— start of Dataset extract —

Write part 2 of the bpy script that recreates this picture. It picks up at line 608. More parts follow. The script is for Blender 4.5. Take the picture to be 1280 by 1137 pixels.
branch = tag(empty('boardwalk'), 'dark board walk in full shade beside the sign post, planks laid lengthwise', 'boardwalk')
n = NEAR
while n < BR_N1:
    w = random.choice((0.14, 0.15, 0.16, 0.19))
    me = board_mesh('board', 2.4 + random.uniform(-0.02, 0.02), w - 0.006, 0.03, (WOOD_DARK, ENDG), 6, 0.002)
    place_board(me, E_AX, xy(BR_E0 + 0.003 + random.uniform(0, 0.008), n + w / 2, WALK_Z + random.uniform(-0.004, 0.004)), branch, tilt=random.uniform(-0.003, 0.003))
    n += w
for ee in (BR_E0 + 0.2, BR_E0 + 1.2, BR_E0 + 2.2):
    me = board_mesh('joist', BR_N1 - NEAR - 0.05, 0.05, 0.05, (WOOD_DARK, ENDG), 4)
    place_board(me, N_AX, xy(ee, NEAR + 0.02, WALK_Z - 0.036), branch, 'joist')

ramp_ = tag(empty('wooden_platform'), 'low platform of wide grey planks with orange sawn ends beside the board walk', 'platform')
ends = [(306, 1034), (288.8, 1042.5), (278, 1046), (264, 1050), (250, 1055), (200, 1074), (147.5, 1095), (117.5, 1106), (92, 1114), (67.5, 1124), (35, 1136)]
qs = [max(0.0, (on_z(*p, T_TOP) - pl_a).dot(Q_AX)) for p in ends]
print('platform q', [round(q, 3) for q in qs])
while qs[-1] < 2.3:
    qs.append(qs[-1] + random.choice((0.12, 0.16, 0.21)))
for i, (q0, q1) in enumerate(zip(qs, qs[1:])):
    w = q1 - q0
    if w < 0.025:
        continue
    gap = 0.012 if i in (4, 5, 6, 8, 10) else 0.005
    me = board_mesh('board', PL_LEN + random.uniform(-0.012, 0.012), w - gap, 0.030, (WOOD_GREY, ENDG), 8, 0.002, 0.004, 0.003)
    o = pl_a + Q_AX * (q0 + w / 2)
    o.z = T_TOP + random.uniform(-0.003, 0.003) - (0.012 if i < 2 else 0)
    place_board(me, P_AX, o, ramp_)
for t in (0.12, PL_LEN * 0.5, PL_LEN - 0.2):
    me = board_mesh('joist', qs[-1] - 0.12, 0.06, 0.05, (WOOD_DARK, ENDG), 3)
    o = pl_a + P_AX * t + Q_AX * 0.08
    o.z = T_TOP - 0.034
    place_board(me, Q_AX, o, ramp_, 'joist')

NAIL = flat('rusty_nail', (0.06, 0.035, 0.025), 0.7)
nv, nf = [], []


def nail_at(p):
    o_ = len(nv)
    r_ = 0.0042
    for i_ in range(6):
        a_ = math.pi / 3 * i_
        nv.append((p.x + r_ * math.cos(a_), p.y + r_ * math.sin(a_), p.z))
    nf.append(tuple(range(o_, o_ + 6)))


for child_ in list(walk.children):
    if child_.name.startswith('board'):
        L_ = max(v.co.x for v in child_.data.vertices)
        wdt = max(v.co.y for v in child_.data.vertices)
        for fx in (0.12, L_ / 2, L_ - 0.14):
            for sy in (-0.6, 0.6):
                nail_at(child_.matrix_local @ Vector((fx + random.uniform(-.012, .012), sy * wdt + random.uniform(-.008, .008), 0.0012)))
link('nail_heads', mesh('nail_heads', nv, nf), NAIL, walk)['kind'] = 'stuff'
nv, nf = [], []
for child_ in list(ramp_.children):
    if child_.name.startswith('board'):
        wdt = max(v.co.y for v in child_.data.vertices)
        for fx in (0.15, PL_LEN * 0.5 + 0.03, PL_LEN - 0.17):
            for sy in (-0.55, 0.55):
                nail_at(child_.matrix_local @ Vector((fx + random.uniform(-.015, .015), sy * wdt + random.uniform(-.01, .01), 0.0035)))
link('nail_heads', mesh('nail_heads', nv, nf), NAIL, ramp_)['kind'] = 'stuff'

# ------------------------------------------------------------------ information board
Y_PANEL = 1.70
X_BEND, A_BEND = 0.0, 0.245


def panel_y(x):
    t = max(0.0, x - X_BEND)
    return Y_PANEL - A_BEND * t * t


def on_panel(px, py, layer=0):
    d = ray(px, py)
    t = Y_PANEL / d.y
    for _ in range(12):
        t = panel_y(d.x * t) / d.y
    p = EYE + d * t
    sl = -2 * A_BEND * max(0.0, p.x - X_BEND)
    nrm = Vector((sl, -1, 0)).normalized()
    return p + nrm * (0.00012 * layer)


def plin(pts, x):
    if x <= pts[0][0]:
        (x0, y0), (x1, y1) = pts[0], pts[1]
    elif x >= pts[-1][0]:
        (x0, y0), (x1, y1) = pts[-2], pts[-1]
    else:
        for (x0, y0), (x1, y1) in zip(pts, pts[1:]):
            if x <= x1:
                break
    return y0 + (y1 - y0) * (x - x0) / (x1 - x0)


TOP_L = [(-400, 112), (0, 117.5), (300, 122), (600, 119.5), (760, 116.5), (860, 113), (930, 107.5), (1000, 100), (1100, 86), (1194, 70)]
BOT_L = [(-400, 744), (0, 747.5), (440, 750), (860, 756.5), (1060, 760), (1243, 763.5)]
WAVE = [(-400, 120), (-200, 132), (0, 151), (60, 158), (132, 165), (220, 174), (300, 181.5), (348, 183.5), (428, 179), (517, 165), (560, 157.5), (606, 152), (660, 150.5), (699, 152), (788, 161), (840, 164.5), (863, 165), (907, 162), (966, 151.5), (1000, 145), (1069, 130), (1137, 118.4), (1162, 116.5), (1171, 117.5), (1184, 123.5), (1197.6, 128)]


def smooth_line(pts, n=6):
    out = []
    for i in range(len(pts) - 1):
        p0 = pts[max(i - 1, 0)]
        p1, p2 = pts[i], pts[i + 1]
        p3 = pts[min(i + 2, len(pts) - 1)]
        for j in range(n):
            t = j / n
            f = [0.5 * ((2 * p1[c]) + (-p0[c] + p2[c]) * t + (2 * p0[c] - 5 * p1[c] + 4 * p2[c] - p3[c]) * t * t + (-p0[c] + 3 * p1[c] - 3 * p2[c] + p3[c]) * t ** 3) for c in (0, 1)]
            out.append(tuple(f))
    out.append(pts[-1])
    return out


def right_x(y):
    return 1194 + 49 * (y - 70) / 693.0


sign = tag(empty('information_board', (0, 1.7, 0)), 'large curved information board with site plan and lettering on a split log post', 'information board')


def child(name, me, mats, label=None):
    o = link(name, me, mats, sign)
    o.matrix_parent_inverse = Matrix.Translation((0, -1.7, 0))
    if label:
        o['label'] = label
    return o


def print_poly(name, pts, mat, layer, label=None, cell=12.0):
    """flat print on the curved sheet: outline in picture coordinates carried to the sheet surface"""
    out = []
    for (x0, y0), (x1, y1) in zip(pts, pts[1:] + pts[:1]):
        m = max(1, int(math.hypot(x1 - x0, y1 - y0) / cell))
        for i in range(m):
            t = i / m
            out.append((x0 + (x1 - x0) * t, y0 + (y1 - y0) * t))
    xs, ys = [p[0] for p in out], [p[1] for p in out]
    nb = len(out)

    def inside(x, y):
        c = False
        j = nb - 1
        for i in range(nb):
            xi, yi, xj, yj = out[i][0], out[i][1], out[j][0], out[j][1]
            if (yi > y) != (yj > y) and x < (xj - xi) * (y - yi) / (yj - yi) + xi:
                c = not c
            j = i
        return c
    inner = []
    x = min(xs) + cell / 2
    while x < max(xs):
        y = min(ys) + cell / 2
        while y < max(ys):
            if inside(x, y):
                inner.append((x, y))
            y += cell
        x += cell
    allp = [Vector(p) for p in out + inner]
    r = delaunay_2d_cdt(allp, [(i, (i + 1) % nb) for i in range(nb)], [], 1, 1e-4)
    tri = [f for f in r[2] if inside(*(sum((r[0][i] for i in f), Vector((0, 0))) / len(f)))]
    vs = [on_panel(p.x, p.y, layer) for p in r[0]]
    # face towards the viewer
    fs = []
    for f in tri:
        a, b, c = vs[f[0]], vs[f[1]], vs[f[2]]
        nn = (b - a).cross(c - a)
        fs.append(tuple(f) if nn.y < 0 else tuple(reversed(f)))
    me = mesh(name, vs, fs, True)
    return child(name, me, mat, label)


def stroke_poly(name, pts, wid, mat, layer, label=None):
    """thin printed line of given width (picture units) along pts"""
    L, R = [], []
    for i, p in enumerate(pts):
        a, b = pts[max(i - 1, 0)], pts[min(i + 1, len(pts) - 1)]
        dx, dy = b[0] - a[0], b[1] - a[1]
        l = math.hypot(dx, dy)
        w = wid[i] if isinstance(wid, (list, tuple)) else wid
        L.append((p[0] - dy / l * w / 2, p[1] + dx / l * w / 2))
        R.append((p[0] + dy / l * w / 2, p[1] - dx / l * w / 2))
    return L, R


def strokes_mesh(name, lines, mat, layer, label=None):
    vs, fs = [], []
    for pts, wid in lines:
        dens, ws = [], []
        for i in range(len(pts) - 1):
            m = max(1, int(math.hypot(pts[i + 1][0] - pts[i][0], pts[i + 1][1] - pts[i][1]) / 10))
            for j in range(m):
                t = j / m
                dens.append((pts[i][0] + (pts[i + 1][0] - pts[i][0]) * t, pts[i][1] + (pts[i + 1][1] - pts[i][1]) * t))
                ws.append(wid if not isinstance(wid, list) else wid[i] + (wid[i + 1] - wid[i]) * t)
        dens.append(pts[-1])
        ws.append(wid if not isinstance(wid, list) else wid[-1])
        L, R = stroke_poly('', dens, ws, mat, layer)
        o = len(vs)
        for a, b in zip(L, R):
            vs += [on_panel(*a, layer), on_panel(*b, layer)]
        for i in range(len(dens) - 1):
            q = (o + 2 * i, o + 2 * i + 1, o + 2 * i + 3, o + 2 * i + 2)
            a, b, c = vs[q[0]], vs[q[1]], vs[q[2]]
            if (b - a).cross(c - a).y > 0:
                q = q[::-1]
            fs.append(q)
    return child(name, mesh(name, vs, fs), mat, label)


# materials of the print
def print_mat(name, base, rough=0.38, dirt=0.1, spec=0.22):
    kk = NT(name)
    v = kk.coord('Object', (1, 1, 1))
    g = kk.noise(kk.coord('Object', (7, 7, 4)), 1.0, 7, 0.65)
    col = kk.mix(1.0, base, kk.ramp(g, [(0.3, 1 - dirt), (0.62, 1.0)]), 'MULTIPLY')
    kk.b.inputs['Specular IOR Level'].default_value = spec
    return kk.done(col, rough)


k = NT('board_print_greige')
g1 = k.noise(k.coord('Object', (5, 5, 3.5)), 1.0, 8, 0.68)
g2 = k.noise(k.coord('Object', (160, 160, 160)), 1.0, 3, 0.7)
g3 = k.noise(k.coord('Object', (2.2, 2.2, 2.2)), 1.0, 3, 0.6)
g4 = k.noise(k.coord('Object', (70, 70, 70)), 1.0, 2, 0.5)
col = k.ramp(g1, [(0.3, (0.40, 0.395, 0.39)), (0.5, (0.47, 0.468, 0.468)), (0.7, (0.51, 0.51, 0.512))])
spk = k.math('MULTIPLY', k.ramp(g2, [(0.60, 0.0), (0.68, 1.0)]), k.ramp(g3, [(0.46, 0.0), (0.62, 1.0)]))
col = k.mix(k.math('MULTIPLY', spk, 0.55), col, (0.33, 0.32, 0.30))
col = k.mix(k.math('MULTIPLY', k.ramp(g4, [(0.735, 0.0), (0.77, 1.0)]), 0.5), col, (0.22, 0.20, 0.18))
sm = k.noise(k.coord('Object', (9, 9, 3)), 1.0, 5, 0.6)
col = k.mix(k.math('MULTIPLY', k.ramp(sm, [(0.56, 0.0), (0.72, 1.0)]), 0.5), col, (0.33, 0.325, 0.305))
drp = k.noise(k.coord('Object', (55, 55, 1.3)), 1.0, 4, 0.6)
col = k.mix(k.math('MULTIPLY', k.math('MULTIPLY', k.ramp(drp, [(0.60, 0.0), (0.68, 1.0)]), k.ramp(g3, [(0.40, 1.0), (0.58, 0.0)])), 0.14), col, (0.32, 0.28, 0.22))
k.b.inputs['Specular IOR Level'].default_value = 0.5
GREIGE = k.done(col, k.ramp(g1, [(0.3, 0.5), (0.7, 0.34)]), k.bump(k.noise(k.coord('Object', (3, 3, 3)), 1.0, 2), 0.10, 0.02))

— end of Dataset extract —

# What you need to do
Retype the portion of the data above that starts on the line with "me = board_mesh('board', 2.4" and finishes on the line with "place_board(me, N_AX, xy(ee, NEAR", including both of those lines.

# Result below
    me = board_mesh('board', 2.4 + random.uniform(-0.02, 0.02), w - 0.006, 0.03, (WOOD_DARK, ENDG), 6, 0.002)
    place_board(me, E_AX, xy(BR_E0 + 0.003 + random.uniform(0, 0.008), n + w / 2, WALK_Z + random.uniform(-0.004, 0.004)), branch, tilt=random.uniform(-0.003, 0.003))
    n += w
for ee in (BR_E0 + 0.2, BR_E0 + 1.2, BR_E0 + 2.2):
    me = board_mesh('joist', BR_N1 - NEAR - 0.05, 0.05, 0.05, (WOOD_DARK, ENDG), 4)
    place_board(me, N_AX, xy(ee, NEAR + 0.02, WALK_Z - 0.036), branch, 'joist')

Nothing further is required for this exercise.